A nossa aguardente é uma bebida complexa, que merece atenção e respeito. Cachaceiro, não. “Cachacier”
Não
é difícil depararmos com textos dizendo que a cachaça é uma bebida que
não deve nada a nenhuma outra. Há quem clame por menos preconceito e
revele um sentimento ufanista da década de 60, afirmando que a cachaça é
a única bebida genuinamente brasileira; por isso, temos de apreciá-la
em detrimento dos destilados e fermentados “gringos”, e ponto final.
A discussão, via de regra, se perde em
adjetivações nacionalistas e sentimentais, em que os participantes se
esquecem de responder a perguntas básicas, como: Por que a cachaça não
fica a dever a nenhuma outra bebida? Por que ela é especial? Enfim, por
que a cachaça é uma bebida complexa?
Em primeiro lugar, entende-se por destilados complexos os que combinam dois métodos especiais de produção:
1 - Destilação em alambiques de cobre (pot stills)
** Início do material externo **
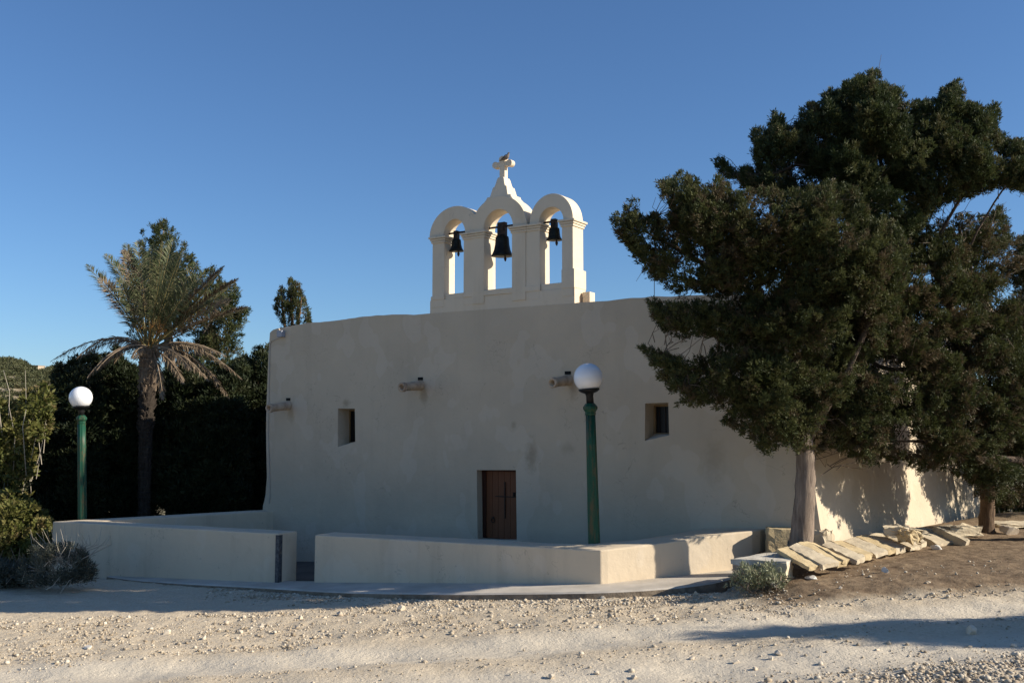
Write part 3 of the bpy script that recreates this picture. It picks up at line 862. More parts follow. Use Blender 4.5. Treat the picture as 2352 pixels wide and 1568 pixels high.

2 - Maturação em barris de madeira
Diferentemente
dos destiladores industriais — chamados também destiladores de coluna
—, os alambiques de cobre conferem maior corpo, densidade, sabores e
aromas aos destilados. E a maturação em barris confere uma gama ainda
maior dessas desejáveis características ao produto final.
Dos
inúmeros tipos de destilados existentes no mundo, apenas sete são
produzidos pela combinação dos dois processos acima: armagnac, cachaça,
calvado, cognac, rum, tequila e whisky. Sendo que o cognac é destilado
apenas em alambiques de cobre, e a maioria dos armagnacs e calvados
também.
Tudo bem que grande parte das
cachaças, dos runs, das tequilas e dos whiskies são produzidos em larga
escala em destiladores industriais. Mas quando esses destilados provêm
de alambiques de cobre, com posterior maturação em barris, passamos a
falar de bebidas especiais que merecem atenção e respeito.
A
vodka, por exemplo, apesar de ser um destilado apreciado pela
coquetelaria por sua versatilidade e neutralidade, não apresenta
complexidade. Produzi-la é, de fato, muito simples. Basicamente,
destila-se um mosto fermentado de batata, centeio, trigo ou uva em
destiladores industriais, e a bebida já está pronta para consumo.
Alguns
afirmam, equivocadamente, que a complexidade da vodka está em suas
múltiplas destilações. Ora, se destilarmos uma bebida inúmeras vezes
terminamos, no limite, com álcool puro, não é mesmo?
A
complexidade em produzir um destilado não está, portanto, no número de
destilações, mas sim em combinar a destilação em alambiques de cobre com
o posterior envelhecimento em barris, ambos os processos requerendo
técnicas e habilidades especiais de produção.
É
certo que dois destilados se diferenciam dos demais, quanto à
complexidade: o whisky single malt escocês e a cachaça de alambique
(também conhecida como artesanal). Os dois são produzidos em alambiques
de cobre. O primeiro se destaca, ainda, pela enorme variedade de barris
de carvalho que se usam em sua maturação. Encontramos, por exemplo,
single malts escoceses envelhecidos em barris de carvalho que maturaram
previamente vinho jerez, vinho sauternes, vinho do porto, vinho tokaji,
whiskey bourbon e por aí vai.
Já a
cachaça de alambique se beneficia de nossa rica biodiversidade, sendo
envelhecida com bons resultados em diversas madeiras além do carvalho,
como amburana, bálsamo, cerejeira e ipê, entre outras. Até pau-brasil é
usado para envelhecer cachaça!
A
combinação alambique de cobre mais envelhecimento em barris é, portanto,
crucial na produção de uma bebida complexa como a cachaça de alambique.
E podemos citar excelentes exemplares produzidos em nossa terrinha como
as cachaças Anísio Santiago, Salinas, Sapucaia, Vale Verde e Weber
Haus.
Esquecemos os destilados de
alambique de armagnac, calvado, cognac, rum e tequila? Não: trata-se,
sem dúvida, de destilados complexos, mas com pouca variedade em termos
de métodos de envelhecimento. O armagnac, calvado, e cognac são
envelhecidos basicamente em barris de carvalho limousin e tronçais, e o
rum e a tequila em barris de carvalho que maturaram previamente whiskey
americano.
Ainda que reste muito por
fazer em prol do desenvolvimento de cachaças premium, endossamos aqui a
admiração e o valor que merecem as nossas cachaças de alambique. Podemos
até dizer que a palavra “cachaceiro” deixou de ser ofensa, sendo
aprimorada para “cachacier”, a que têm direito os poucos que, realmente,
conhecem e sabem degustar a bebida que é a cara do Brasil.